• [Short exercise]: Print only the lines from the top of the data through the line with "rnd = random.Random(7)", both included, skipping every picture.

• [Task inputs]:

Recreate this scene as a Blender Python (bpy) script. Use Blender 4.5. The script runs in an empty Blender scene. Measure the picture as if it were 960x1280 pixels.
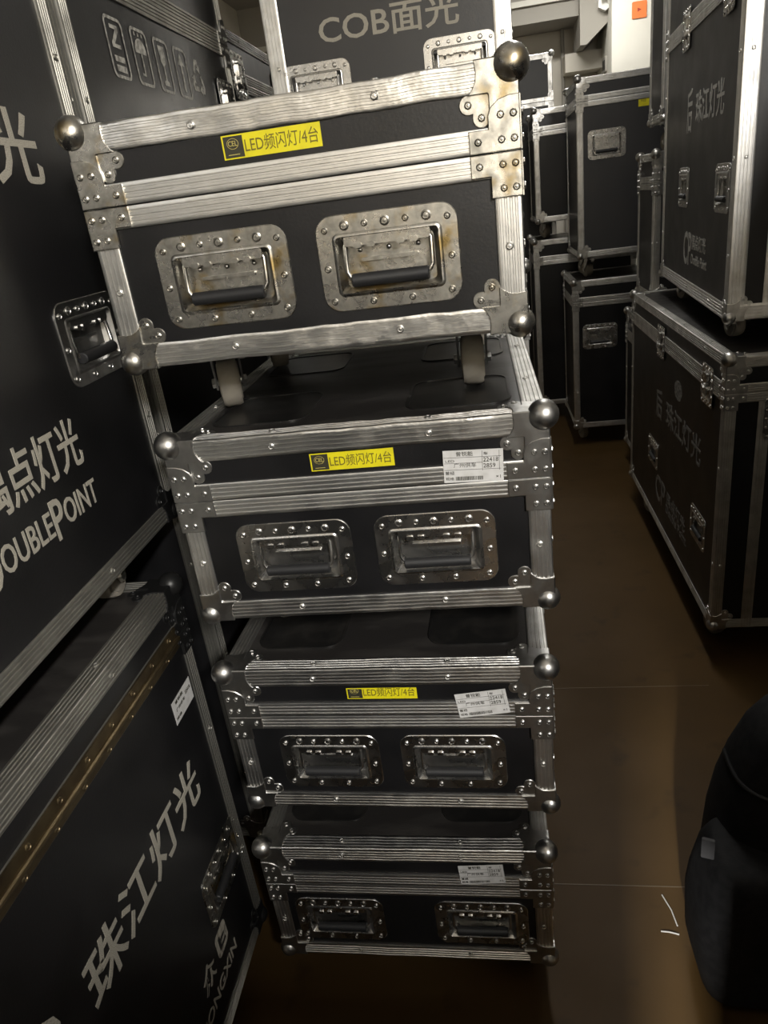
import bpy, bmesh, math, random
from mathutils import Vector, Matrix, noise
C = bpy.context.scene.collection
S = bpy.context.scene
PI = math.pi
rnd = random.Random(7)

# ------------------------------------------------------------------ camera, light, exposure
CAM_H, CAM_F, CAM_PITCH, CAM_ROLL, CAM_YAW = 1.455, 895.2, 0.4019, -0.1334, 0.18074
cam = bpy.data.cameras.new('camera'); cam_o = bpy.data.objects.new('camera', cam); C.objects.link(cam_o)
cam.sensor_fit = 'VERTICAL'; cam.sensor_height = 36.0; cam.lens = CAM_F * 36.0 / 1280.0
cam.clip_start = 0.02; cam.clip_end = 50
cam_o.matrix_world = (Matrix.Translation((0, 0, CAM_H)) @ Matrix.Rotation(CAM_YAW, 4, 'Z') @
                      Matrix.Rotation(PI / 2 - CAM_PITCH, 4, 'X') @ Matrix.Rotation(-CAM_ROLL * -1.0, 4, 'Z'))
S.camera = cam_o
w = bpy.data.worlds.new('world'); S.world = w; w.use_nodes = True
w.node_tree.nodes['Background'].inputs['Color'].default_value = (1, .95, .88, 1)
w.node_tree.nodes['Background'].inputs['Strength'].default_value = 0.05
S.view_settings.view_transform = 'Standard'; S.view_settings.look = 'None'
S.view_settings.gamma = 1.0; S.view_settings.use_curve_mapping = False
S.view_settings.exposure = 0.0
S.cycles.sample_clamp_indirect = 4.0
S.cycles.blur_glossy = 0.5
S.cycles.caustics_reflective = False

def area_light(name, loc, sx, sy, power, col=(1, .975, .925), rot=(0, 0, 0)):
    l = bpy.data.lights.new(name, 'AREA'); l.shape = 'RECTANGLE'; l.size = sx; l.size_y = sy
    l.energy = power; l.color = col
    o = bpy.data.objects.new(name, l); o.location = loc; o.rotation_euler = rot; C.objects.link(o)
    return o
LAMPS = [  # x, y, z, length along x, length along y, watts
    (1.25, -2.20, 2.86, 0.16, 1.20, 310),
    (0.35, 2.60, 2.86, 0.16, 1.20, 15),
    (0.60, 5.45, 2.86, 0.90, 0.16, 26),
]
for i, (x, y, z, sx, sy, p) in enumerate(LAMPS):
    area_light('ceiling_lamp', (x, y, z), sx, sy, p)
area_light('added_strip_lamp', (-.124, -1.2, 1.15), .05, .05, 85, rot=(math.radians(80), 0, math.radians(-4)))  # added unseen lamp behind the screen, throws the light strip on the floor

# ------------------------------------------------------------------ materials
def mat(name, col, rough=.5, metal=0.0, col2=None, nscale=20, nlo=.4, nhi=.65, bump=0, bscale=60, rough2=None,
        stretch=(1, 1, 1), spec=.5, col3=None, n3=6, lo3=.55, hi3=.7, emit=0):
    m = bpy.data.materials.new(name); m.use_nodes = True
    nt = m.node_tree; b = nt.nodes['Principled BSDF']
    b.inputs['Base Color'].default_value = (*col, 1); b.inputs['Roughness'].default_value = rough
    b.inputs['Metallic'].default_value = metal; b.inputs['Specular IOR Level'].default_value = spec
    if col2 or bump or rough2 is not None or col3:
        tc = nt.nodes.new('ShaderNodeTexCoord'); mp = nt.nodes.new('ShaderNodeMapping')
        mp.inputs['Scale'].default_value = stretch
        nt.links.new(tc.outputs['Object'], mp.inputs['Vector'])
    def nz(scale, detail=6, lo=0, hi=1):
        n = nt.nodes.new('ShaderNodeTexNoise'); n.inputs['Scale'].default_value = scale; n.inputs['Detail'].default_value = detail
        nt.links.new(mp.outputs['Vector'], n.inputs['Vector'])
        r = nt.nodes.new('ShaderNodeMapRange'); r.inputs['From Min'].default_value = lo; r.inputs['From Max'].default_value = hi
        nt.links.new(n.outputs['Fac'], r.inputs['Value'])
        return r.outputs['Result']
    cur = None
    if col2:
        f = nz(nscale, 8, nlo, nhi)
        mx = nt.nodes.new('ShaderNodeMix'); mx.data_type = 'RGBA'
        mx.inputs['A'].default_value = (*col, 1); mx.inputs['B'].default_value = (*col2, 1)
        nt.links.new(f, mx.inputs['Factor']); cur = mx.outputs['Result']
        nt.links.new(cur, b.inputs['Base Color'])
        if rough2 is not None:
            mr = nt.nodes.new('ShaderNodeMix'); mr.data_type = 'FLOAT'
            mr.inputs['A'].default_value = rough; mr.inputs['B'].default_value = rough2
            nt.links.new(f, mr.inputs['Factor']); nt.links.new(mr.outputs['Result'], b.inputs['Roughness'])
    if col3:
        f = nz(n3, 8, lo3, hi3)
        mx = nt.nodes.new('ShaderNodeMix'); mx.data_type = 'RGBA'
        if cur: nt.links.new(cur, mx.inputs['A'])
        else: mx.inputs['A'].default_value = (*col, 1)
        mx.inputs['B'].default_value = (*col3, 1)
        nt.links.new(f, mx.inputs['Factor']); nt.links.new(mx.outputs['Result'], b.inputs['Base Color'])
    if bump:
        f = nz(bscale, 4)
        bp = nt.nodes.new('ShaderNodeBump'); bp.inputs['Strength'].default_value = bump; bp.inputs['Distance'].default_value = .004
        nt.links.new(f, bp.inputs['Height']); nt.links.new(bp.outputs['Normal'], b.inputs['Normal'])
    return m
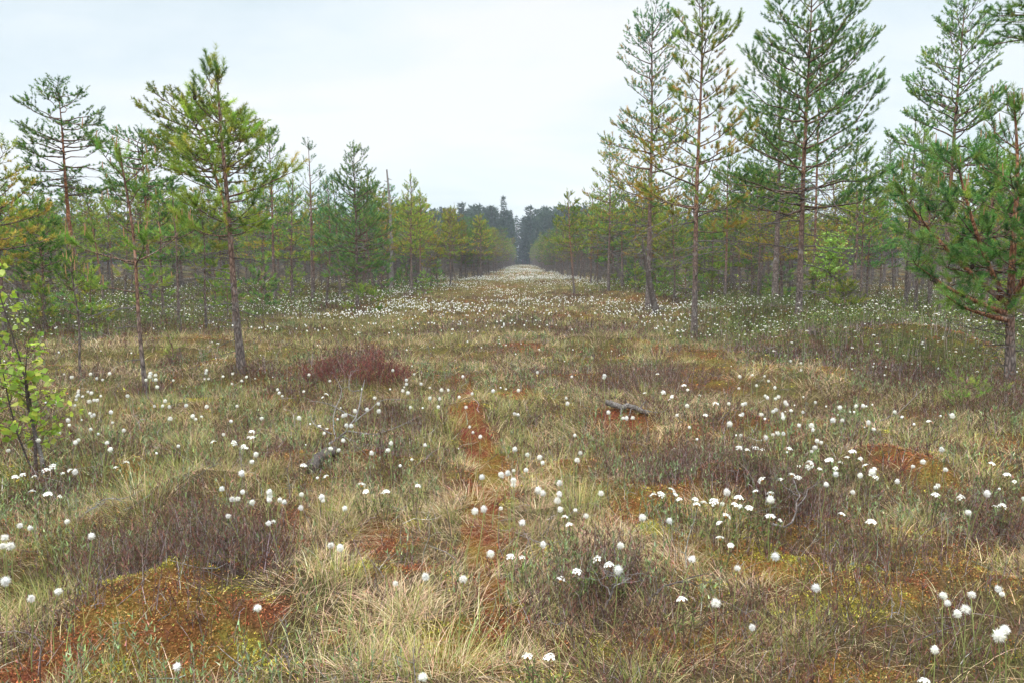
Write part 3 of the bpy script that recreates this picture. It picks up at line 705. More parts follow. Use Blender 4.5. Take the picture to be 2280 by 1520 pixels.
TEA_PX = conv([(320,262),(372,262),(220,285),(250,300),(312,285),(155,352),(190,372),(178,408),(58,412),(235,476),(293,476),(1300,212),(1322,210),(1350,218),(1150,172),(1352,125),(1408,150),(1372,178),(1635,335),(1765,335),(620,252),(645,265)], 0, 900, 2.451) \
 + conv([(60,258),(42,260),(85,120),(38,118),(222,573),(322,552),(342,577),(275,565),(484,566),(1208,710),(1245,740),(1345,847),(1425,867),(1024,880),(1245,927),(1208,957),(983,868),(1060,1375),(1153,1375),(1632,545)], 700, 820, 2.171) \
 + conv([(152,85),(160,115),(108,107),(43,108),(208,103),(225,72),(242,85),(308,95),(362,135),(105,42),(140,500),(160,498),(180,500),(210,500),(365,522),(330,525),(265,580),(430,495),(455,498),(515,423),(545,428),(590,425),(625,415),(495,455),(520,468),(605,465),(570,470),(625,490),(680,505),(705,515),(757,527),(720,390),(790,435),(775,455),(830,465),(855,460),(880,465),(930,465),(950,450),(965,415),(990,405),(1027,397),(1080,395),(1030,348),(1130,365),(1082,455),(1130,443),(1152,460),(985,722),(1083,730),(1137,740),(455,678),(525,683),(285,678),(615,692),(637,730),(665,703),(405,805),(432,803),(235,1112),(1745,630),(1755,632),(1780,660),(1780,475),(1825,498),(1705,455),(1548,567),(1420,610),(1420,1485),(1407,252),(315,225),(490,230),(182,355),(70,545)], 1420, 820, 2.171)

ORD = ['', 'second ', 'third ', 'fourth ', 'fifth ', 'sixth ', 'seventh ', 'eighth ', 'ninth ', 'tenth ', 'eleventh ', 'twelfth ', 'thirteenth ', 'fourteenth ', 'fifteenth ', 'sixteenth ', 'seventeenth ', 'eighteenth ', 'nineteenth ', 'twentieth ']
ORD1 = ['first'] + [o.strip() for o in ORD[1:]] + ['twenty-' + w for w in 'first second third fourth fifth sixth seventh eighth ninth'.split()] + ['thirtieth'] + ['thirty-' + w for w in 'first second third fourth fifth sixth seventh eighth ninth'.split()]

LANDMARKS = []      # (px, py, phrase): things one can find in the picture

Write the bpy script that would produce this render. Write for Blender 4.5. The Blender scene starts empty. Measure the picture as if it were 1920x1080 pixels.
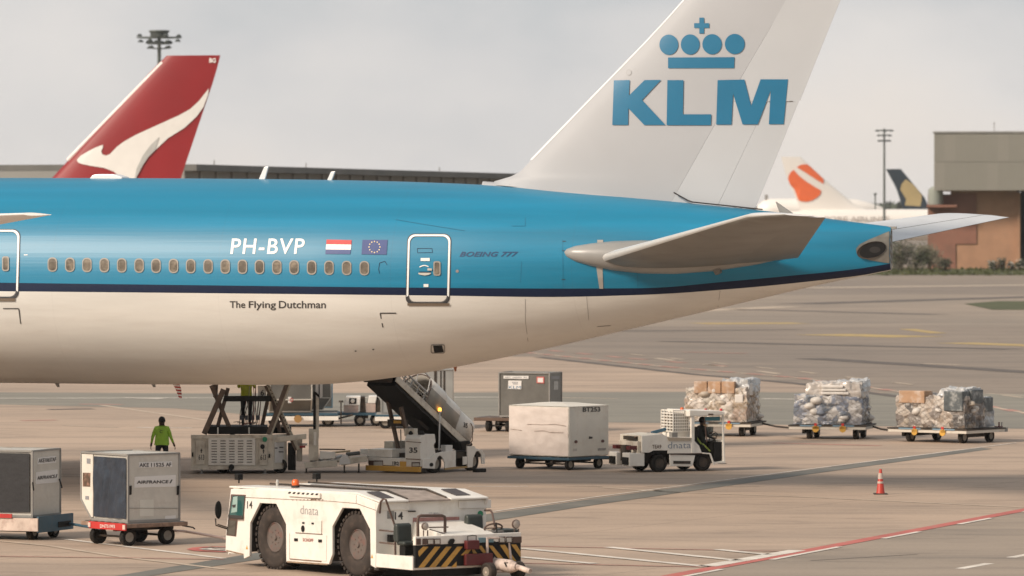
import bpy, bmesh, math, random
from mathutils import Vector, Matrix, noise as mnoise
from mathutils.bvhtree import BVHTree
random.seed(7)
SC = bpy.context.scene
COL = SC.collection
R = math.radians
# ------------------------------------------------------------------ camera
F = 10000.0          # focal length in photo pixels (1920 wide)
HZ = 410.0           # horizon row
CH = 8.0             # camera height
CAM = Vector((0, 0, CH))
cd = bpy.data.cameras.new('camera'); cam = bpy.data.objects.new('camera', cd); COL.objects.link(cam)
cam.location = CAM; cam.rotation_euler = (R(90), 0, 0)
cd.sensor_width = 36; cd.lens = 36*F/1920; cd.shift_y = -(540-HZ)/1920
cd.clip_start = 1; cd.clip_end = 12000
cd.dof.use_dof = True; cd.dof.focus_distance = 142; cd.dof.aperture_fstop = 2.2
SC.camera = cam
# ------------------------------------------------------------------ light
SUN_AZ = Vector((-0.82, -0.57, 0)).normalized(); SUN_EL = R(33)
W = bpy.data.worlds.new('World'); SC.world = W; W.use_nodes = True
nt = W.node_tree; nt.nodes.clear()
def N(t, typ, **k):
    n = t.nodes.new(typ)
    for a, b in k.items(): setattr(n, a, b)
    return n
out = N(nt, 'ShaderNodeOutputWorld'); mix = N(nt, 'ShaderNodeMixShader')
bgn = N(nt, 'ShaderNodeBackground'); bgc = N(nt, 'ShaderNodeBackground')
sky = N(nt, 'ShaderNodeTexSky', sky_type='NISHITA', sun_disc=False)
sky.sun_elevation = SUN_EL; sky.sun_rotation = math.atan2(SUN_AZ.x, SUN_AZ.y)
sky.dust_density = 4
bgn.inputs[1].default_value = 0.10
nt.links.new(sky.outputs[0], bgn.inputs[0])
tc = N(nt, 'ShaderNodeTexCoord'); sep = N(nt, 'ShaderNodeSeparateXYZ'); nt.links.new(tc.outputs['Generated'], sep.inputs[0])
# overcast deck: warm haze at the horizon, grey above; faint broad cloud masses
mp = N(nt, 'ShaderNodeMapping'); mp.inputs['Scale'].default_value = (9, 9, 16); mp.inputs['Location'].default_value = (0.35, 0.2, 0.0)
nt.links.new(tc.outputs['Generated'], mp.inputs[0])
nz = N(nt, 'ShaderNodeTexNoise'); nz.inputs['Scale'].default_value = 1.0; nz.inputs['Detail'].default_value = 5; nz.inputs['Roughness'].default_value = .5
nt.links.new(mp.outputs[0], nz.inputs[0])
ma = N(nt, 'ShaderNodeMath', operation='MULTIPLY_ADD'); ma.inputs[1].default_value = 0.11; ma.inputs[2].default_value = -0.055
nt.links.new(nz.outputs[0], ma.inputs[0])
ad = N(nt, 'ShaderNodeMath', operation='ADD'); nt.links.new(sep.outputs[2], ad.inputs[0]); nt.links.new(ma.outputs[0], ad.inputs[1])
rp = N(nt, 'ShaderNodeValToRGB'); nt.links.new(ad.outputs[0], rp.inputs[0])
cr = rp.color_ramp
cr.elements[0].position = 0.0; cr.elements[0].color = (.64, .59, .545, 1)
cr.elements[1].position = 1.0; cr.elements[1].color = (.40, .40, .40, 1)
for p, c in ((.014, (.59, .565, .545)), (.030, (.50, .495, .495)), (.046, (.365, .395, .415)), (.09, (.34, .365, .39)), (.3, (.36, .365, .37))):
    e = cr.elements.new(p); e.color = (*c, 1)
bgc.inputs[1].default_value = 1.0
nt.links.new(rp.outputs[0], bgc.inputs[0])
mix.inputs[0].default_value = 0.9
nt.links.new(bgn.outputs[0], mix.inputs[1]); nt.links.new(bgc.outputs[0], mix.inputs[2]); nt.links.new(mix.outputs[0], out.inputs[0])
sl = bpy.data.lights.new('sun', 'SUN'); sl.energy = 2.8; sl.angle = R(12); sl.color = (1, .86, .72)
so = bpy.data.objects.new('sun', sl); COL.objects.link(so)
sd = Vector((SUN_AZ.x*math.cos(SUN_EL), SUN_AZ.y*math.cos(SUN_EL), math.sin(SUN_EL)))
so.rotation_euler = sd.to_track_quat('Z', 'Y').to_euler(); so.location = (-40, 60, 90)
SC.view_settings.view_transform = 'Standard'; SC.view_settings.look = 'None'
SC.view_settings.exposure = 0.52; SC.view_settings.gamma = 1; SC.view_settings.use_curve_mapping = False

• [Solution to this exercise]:
Recreate this scene as a Blender Python (bpy) script. Use Blender 4.5. The script runs in an empty Blender scene. Measure the picture as if it were 960x1280 pixels.
import bpy, bmesh, math, random
from mathutils import Vector, Matrix, noise
C = bpy.context.scene.collection
S = bpy.context.scene
PI = math.pi
rnd = random.Random(7)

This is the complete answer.